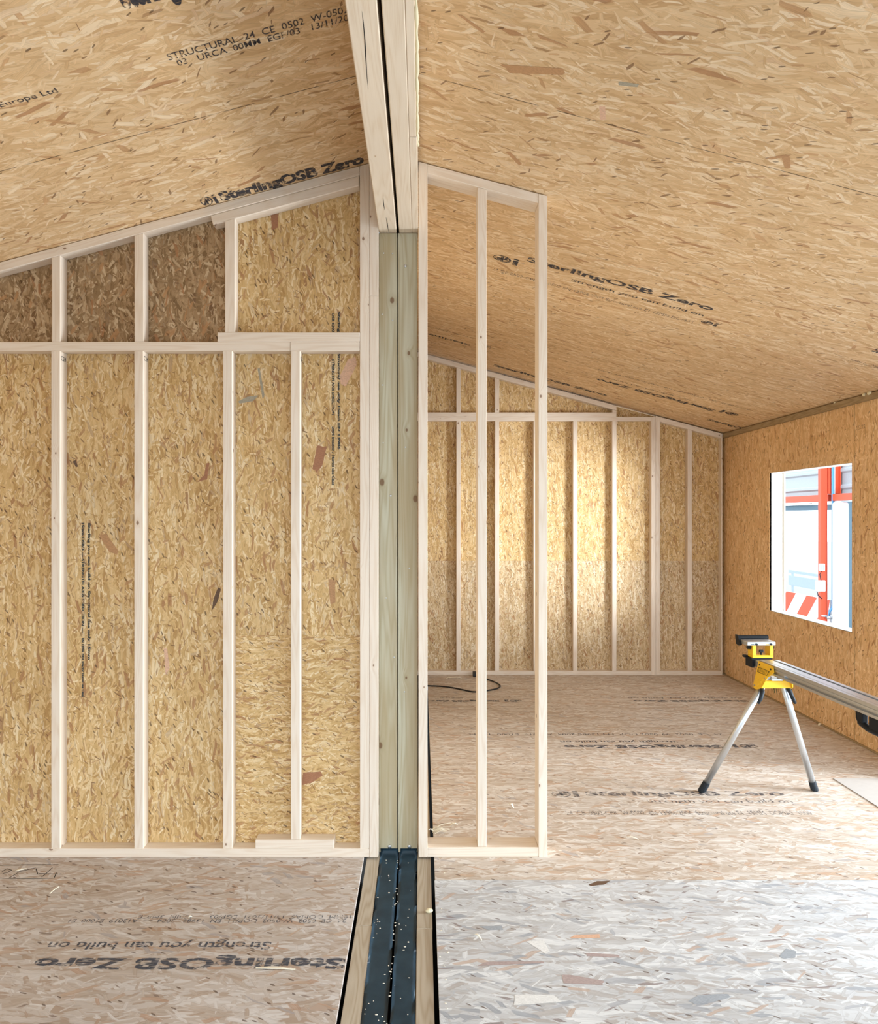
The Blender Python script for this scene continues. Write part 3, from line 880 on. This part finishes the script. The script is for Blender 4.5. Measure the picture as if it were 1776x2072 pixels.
def ceil_text(text, p0, p1, hgt, mat, parent, flip=False, bold=.01, kind='text'):
    """text whose base line runs between two measured points of the ceiling; its top points away from the viewer (or towards, flipped)"""
    a, b_ = on_ceil(*p0), on_ceil(*p1)
    y = (a.y + b_.y) / 2; a.y = b_.y = y
    s = -SLOPE if a.x > XRIDGE else SLOPE
    ux = Vector((1, 0, s)).normalized(); nrm = Vector((s, 0, -1)).normalized()
    wd = (b_ - a).length
    off = nrm * 0.0012
    if flip:   # seen upside down: runs right to left
        o_, dx, dy = b_ + off, -ux, Vector((0, 1, 0))
    else:
        o_, dx, dy = a + off, ux, Vector((0, -1, 0))
    if kind == 'mark':
        return mark(parent, o_, dx, dy, wd, hgt, mat)
    return lettering('printed_text', text, o_, dx, dy, wd, hgt, mat, parent, bold)


INK, INF = M['ink'], M['ink_faint']
ceil_text('', (996, 525), (1046, 537), .10, INK, cr, kind='mark')
ceil_text('SterlingOSB Zero', (1062, 537), (1442, 626), .10, INK, cr, bold=.03)
ceil_text('Strength you can build on', (1152, 573), (1424, 638), .055, INK, cr, bold=.012)
ceil_text('24 CE 0502-CPR W-0502 EN 13986:2004 Structural use E1 15MM DOMAS', (994, 549), (1404, 652), .045, INF, cr, bold=0)
ceil_text('', (1414, 652), (1448, 660), .06, INK, cr, kind='mark')
ceil_text('SterlingOSB Zero', (1208, 765), (1454, 828), .115, INK, cr, True, .04)
ceil_text('', (1464, 829), (1498, 839), .115, INK, cr, True, kind='mark')
ceil_text('Strength you can build on', (1214, 760), (1400, 808), .05, INF, cr, True, .015)
ceil_text('24 CE 0502-CPR W-0502 EN 13986:2004 Structural E1 15MM', (1210, 748), (1522, 828), .04, INF, cr, True, 0)
ceil_text('SterlingOSB Zero', (996, 744), (1228, 800), .11, INK, cr, bold=.04)
ceil_text('Strength you can build on', (1000, 756), (1226, 812), .05, INF, cr, bold=.015)
ceil_text('Sterling', (866, 674), (952, 694), .09, INK, cr, True, .02)
ceil_text('24 CE 0502 W-0502 EN', (866, 660), (960, 682), .04, INF, cr, True, 0)
ceil_text('OSB', (984, 698), (994, 701), .09, INK, cr, True, .02)
ceil_text('SterlingOSB', (1756, 712), (1840, 735), .1, INK, cr, False, .03)
ceil_text('18MM 3 DOMAS 1113', (1714, 730), (1800, 752), .05, INF, cr, False, .0)
ceil_text('SterlingOSB', (1428, 850), (1510, 872), .10, INK, cr, False, .03)
# left slope
ceil_text('Sterling', (262, 36), (372, 8), .17, INK, cl, False, .06)
ceil_text('STRUCTURAL  24  CE  0502  W-0502', (342, 121), (706, 25), .032, INK, cl, False, .004)
ceil_text('03   URCA  00MM  EGP/03   13/11/20', (360, 131), (706, 43), .030, INK, cl, False, .004)
ceil_text('Europe Ltd', (4, 219), (122, 190), .034, INK, cl, False, .004)
ceil_text('SterlingOSB Zero', (452, 411), (738, 337), .12, INK, cl, False, .05)
ceil_text('', (412, 418), (444, 410), .09, INK, cl, False, kind='mark')


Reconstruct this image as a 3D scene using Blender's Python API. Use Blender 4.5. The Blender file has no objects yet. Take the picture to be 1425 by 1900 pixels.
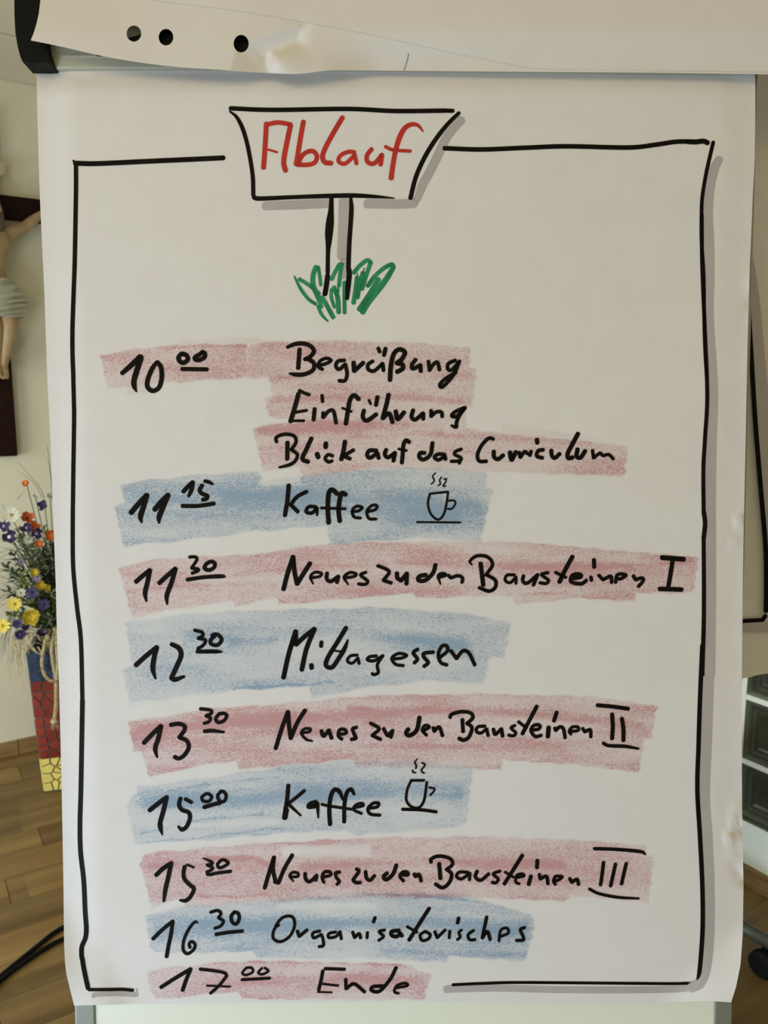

- DESCRIPTION OF THE TASK
Up to and including the line containing "mat, parent, bold)", repeat every line from the start of the data, but none of the pictures.

- THE OUTPUT
The Blender Python script for this scene continues. Write part 3, from line 880 on. This part finishes the script. The script is for Blender 4.5. Measure the picture as if it were 1776x2072 pixels.
def ceil_text(text, p0, p1, hgt, mat, parent, flip=False, bold=.01, kind='text'):
    """text whose base line runs between two measured points of the ceiling; its top points away from the viewer (or towards, flipped)"""
    a, b_ = on_ceil(*p0), on_ceil(*p1)
    y = (a.y + b_.y) / 2; a.y = b_.y = y
    s = -SLOPE if a.x > XRIDGE else SLOPE
    ux = Vector((1, 0, s)).normalized(); nrm = Vector((s, 0, -1)).normalized()
    wd = (b_ - a).length
    off = nrm * 0.0012
    if flip:   # seen upside down: runs right to left
        o_, dx, dy = b_ + off, -ux, Vector((0, 1, 0))
    else:
        o_, dx, dy = a + off, ux, Vector((0, -1, 0))
    if kind == 'mark':
        return mark(parent, o_, dx, dy, wd, hgt, mat)
    return lettering('printed_text', text, o_, dx, dy, wd, hgt, mat, parent, bold)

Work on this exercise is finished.